Phuktal Gompa

Phuktal Monastery or Phuktal Gompa is one of the most isolated monastery in the south-eastern Zanskar region in Ladakh district of Jammu and Kashmir in northern India. The monastery is a unique construction of mud and timber built at the entrance of a natural cave on the cliff face of a lateral gorge of a major tributary of the Lungnak (Lingti-Tsarap) River. From a distance, the monastery looks like a giant honeycomb.

Phuktal Gompa was founded in the early 12th century by Gangsem Sherap Sampo, a disciple of Gelug founderTsongkhapa. Although the monastery was constructed in 12th century, it was hidden treasure for many until Hungaraian Alexander Cosmo de Koros visited the place and stayed between the periods of 1826-27.

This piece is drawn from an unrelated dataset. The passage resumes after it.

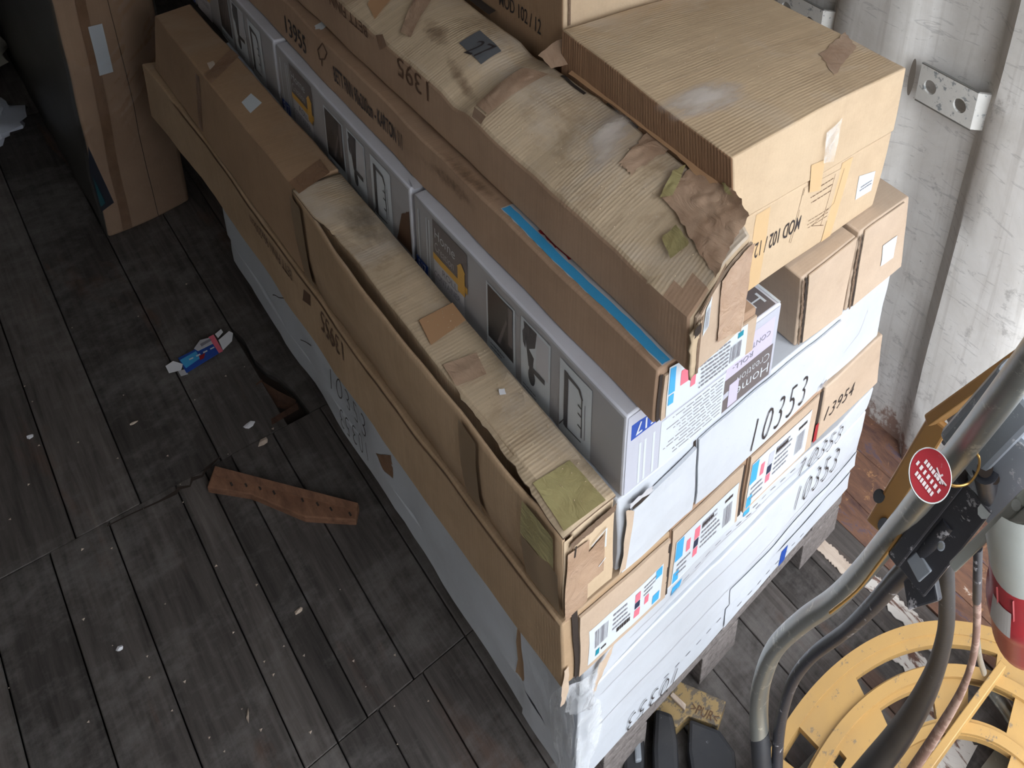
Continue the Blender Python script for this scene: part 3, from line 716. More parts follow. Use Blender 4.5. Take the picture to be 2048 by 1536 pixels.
t_.quad('F', [(.578, .882), (.612, .884), (.610, .902), (.582, .900)], 'dark_gap', 'crushed_corner', lift=.0095, jit=.003)
t_.quad('F', [(.575, .898), (.618, .894), (.616, .908), (.572, .912)], 'label_grey', 'torn_paper', lift=.011, jit=.003)
t_.quad('F', [(.556, .74), (.566, .74), (.580, .88), (.566, .90)], 'kraft_rose', 'torn_paper', lift=.011, jit=.002)
t_.quad('F', [(1.06, .728), (1.09, .728), (1.095, .748), (1.065, .744)], 'film', 'tape_end', lift=.009); t_.ribbon('F', 1.068, .738, 1.088, .75, .005, 'ink_soft', 'smudge', lift=.0095, n=2)
for q in (((1.20, .80), (1.22, .86)), ((1.15, .78), (1.20, .80))): t_.ribbon('F', *q[0], *q[1], .0012, 'label_grey', 'crease')
t_.ribbon('F', .762, .895, .770, .862, .002, 'tape_amber', 'loose_thread', lift=.006)
# ---- long battered brown carton at the left front, and the intact one behind it
def afold(p): return Vector((0, 0, sag(p.y, 1)*(1-(p.z-.744)/.214)))
a1 = Carton('long_carton', 'tall narrow battered brown carton at the left front, side panel split open', .473, .547, .757, 1.862, .746, .958, 'kraft_dirty', 'tall narrow brown cartons along the left edge', warp=afold, lump=.003, cell=.04,
            off={(0, 0, 1): (.0, 0, -.0), (0, 1, 1): (-.006, 0, 0)})
# the split side panel: a sheet standing off the body, its top edge bowed outward
vs = []; fs = []; N = 44
def gapx(y):   # how far the body top edge is pulled in from the panel
    if y > 1.74 or y < .80: return 0
    t = (1.74-y)/.94; return .030*max(0, math.sin(math.pi*min(1, t*1.45)))+.012*max(0, math.sin(math.pi*min(1, max(0, (t-.55)/.45))))
for i in range(N+1):
    y = .757+(1.862-.757)*i/N
    for j, f in enumerate((0, .35, .7, .93, 1.0)):
        z = .745+sag(y)*(1-f)+(.9545-.745)*f-(.006*f if gapx(y) > .004 else 0)
        x = .466-.009*f-.006*math.sin(math.pi*f)*(1 if 0.8 < y < 1.75 else .3)-gapx(y)*.25*f+noise.noise(Vector((y*9, f*2, 7)))*.003
        vs.append(Vector((x, y, z)))
for i in range(N):
    for j in range(4):
        a = i*5+j; fs.append((a, a+5, a+6, a+1))
o = mesh_obj('side_panel', vs, fs, 'kraft', a1.root, smooth=True); e = o.modifiers.new('thick', 'SOLIDIFY'); e.thickness = .0045; e.offset = 1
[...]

Phuktal’s design and isolated location is of spiritual significance because ancient travelling monks sheltered and meditated in the caves of this area. The monastery has four prayer rooms, a library, teaching facilities, a kitchen, guest rooms and living quarters for approximately 70 monks in residence. Frescoes and ceiling decorate the old chapel and are popular with tourists.

Phuktal Gompa is one of the few Buddhist monasteries in Ladakh that can be reached only on foot. To reach Padum, one has to take a cab from Padum to Raru, where the road ends, and the trekking starts from there. A day’s or two’s walk will lead you to Phugtal via two small villages - Chatang and Purne. The monastery is about 7 km from Purne.